Abestos has not been used for a long time in brake pads, because of political bullsh*t. While abestos was shown to be carcinogenic when used for building insulation, it was not carcinogenic when used for brake pads, because the shape of the particles are different - but alas, this is a different discussion altogether.
Abestos was replaced by carbon...and most pads nowadays are carbon-metallic compounds. Carbotech Panther Plus and Panther XP pads are ceramic based. We have replaced approximately 90% of the carbon typically found in a pad with ceramic. The main benefits of doing so is that high carbon content pads will forms carbides on the pad surface, and the carbides are very rotor aggressive. Ceramic, on the other hand, does not form carbides, as it is very stable and inert. The high ceramic content of our pads allows them to withstand a high level of heat without changing chemical composition, both on the interface surface and within the pad material itself. We have found in testing that when using our ceramic based compounds, rotors run COOLER by 10-15%. The heat is being retained in the pad compound, and then dissipated through the caliper and surrounding atmosphere. Thus, if there is MORE pad material present, the pad is more able to absorb heat and dissipate it out the edges of the pad. As the pad wears, the surface area of the pad around the edges is decreased.
Further, brake pads produce braking torque via two main methods: (1) chemical interaction and (2) abrasive qualities. Without getting into a lengthy discussion on this, I'll just point out one example. When you overexceed the upper temperature limit of a specific pad, it will fade. And in order to get the car to stop, you have to press harder on the pedal, and thus mash the pad into the rotor with more force. In this way, you will obtain stopping power, but with the abrasive qualities of the pads, and not by any chemical interaction. Does this make any sense to anyone here?
Heat moves from the rotor/pad interface TO the pad, TO the backing plate, TO the pistons and caliper, TO the brake fluid, and then TO the atmosphere. As an aside, this is why you should discharge air from cooling ducts to the CALIPER and NOT the rotor. The rotor will cool itself as long as it is spinning - most rotors are internally vaned. The caliper is a heat-sink for the brake pad, and you MUST cool the caliper if you want to efficiently dissipate heat that is in the pad, and keep your fluid from boiling.

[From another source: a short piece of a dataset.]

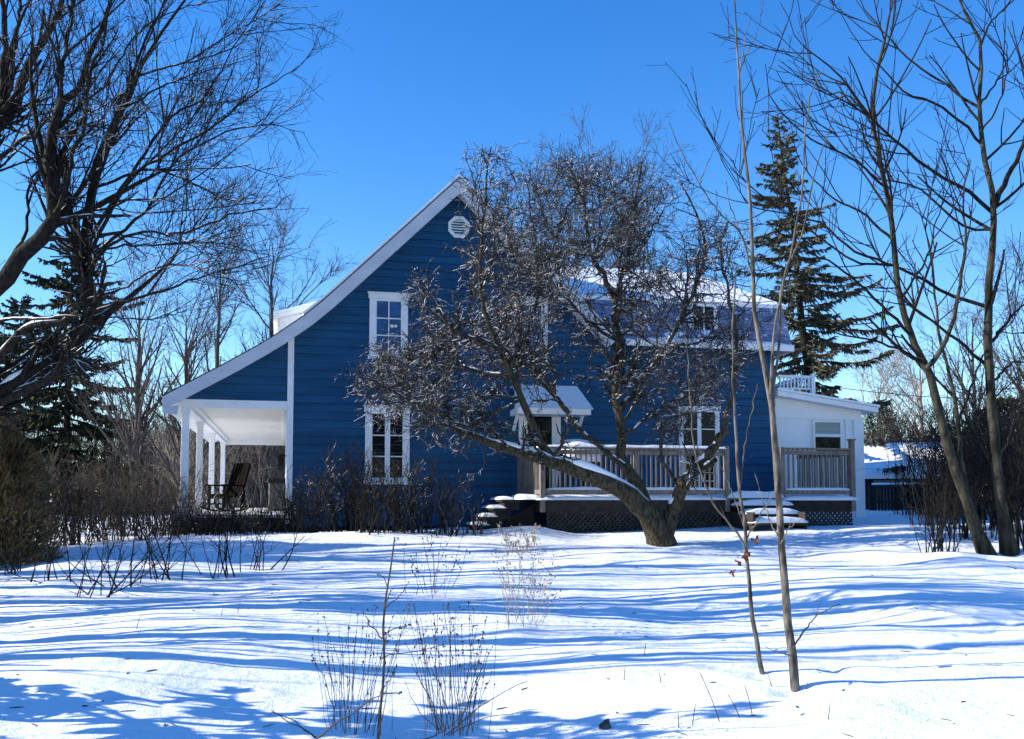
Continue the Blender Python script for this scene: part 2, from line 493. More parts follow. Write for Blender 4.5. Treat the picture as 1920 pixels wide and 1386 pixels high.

Another aside. Heat _IS_ stored in the pad material...this is a fact. The rotor cools much more efficiently because it is much more mass and surface area, and is always moving. The pad, on the other hand, is much smaller and has far less surface area. For those who dispute the level of heat a pad endures, let me just say that I have personally pulled brake pads out of IT-class race cars at various tracks to measure thickness (wear rate) after ever test session run, and these pads are 800degF+ when measured with a pyrometer, and wear rate IS accelerated on a geometric scale as the pad wears down. The backing plate is cold-rolled steel, and after a few minutes of hard driving it will heat up to the same temperature as the pad itself, with only a slight time lag. The key to everything here is SURFACE AREA. Pistons are made hollow like cups so that the amount of surface area contacting the backing plate of the pad is kept to a minimum. The additional surface area on the "inside of the cup/piston" is there to provide additional cooling. You will find calipers and drums that have fins on them to increase the surface area for cooling - similar to the heat sink on a computer CPU. Rotors have a higher effective thermal emissivity than the pad and caliper, as it is always moving. The pad is stationary, as mentioned before (along with the caliper), so the effective thermal emissivity is far lower for the pad, and it will retain/store heat after it is retracted from the rotor (i.e. you release the brake pedal)...after which it begins to cool. Upon a subsequent brake pedal application, it will heat up again. So long as you keep the maximum temperature reached within the design limits of the pad compound, it will continue to perform well. However, as the pad becomes thinner, there is less edge surface area, so it cools at a rate more similar to the backing plate, which has very low effective thermal emissivity...and it stays hot...and you can more readily exceed the design temperature limit of the pad, and wear accelerates.
Small changes can make a big difference. For example, if you slot a pad, it will last longer, because even the added surface area along the edges from the slotting allows the pad material to dissipate heat faster.
Andie
[This message has been edited by HomeDepotNSX (edited 28 November 2001).]